Short task ▸
The data below should be restated word for word, with every picture omitted.

** Begin **

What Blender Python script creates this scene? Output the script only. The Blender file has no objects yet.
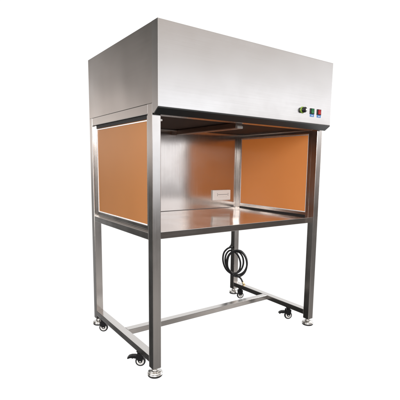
import bpy, bmesh, math, random
from mathutils import Vector, Matrix

random.seed(4)
scene = bpy.context.scene
COL = scene.collection
K = 1.22            # metres per survey unit
Z0 = 0.292          # survey height of the floor


def P(x, y, z):
    return Vector((x * K, y * K, (z - Z0) * K))


# ------------------------------------------------------------------ dimensions (survey units)
W, D, PR, T = 1.0667, 0.7347, 0.050, 0.040
H = 1.800
ZL = 0.350                       # underside of the leg tubes
ZB0, ZB1 = 0.3717, 0.4016        # base rails
ZT0, ZT1 = 0.9255, 0.9560        # worktop rails
ZR0, ZR1 = 1.4508, 1.4908        # top rails
ZW = 1.4721                      # lower edge of the hood's front
YB = 0.698                       # face of the back panel


# ------------------------------------------------------------------ material helpers
def new_mat(name):
    m = bpy.data.materials.new(name)
    m.use_nodes = True
    nt = m.node_tree
    return m, nt, nt.nodes['Principled BSDF']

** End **

Worked solution ▸
What Blender Python script creates this scene? Output the script only. The Blender file has no objects yet.
import bpy, bmesh, math, random
from mathutils import Vector, Matrix

random.seed(4)
scene = bpy.context.scene
COL = scene.collection
K = 1.22            # metres per survey unit
Z0 = 0.292          # survey height of the floor


def P(x, y, z):
    return Vector((x * K, y * K, (z - Z0) * K))


# ------------------------------------------------------------------ dimensions (survey units)
W, D, PR, T = 1.0667, 0.7347, 0.050, 0.040
H = 1.800
ZL = 0.350                       # underside of the leg tubes
ZB0, ZB1 = 0.3717, 0.4016        # base rails
ZT0, ZT1 = 0.9255, 0.9560        # worktop rails
ZR0, ZR1 = 1.4508, 1.4908        # top rails
ZW = 1.4721                      # lower edge of the hood's front
YB = 0.698                       # face of the back panel


# ------------------------------------------------------------------ material helpers
def new_mat(name):
    m = bpy.data.materials.new(name)
    m.use_nodes = True
    nt = m.node_tree
    return m, nt, nt.nodes['Principled BSDF']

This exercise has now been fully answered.